Throughout the day, after the major indices opened, the bulls attempted to rally by boosting the ChiNext Index components, which temporarily rose by 3.55% intraday. However, the sharp rise in core assets caused individual stocks to accelerate their decline, and continuous selling pressure led all major indices to fall sharply after the afternoon open, closing at lows. As a result, the Shanghai Composite Index broke below the 4,000-point level and the 120-day moving average.

According to Tongdaxin statistics: the ratio of advancing to declining stocks was 662:4,786; the proportion of stocks with gains or losses exceeding 10% was 36:27; and those with gains or losses over 5% was 87:489. The market showed that underperforming stocks continued to be the main area of short-selling, with *ST Wanfang hitting the daily limit down for 16 consecutive days; *ST Jinlun has been below its face value of 1 yuan for 7 days straight, with 31 of the last 33 trading days hitting the limit down; ST Dahua hit the limit down for 4 consecutive days, and *ST Guohua for 5 days. Moreover, micro-cap stocks, recent IPOs, and low-priced stocks, which lack competitiveness, saw average declines of 3.68%, 1.67%, and 2.58%, respectively.

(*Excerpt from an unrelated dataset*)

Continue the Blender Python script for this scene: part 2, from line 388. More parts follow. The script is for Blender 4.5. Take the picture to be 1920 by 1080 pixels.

Looking ahead, Jiangnan Avenue Chief Advisor Tang Hewen of Galaxy Securities provided the following analysis:

Technically, the Shanghai Composite Index has recently lost the 90-day, 120-day moving averages, and the 4,000-point level for two consecutive days, also filling the gap at 3,977 points. The pattern has formed a “pseudo double top” without a measured decline, indicating a clear sign of a breakdown. Meanwhile, whether on the Shanghai and Shenzhen main boards or the ChiNext, core asset stocks surged intraday, but collective risk release led to failed support efforts, which is unfavorable for both short-term and medium- to long-term outlooks. If the index cannot recover the 4,000-point level next week, the downside potential may increase further. Since the major indices are just breaking down from high levels, investors should avoid rushing to buy the dip at this moment. For those with holdings, a strong rebound next week should be viewed as an opportunity to cut losses.

After the market undergoes sufficient adjustment, opportunities may arise for buying on dips, with key sectors including industrial and electrical equipment, utilities, materials and non-ferrous metals, real estate, discretionary consumption, and healthcare.

(Note: The opinions expressed are for reference and discussion only and do not constitute investment advice; the stock market involves risks, invest cautiously.)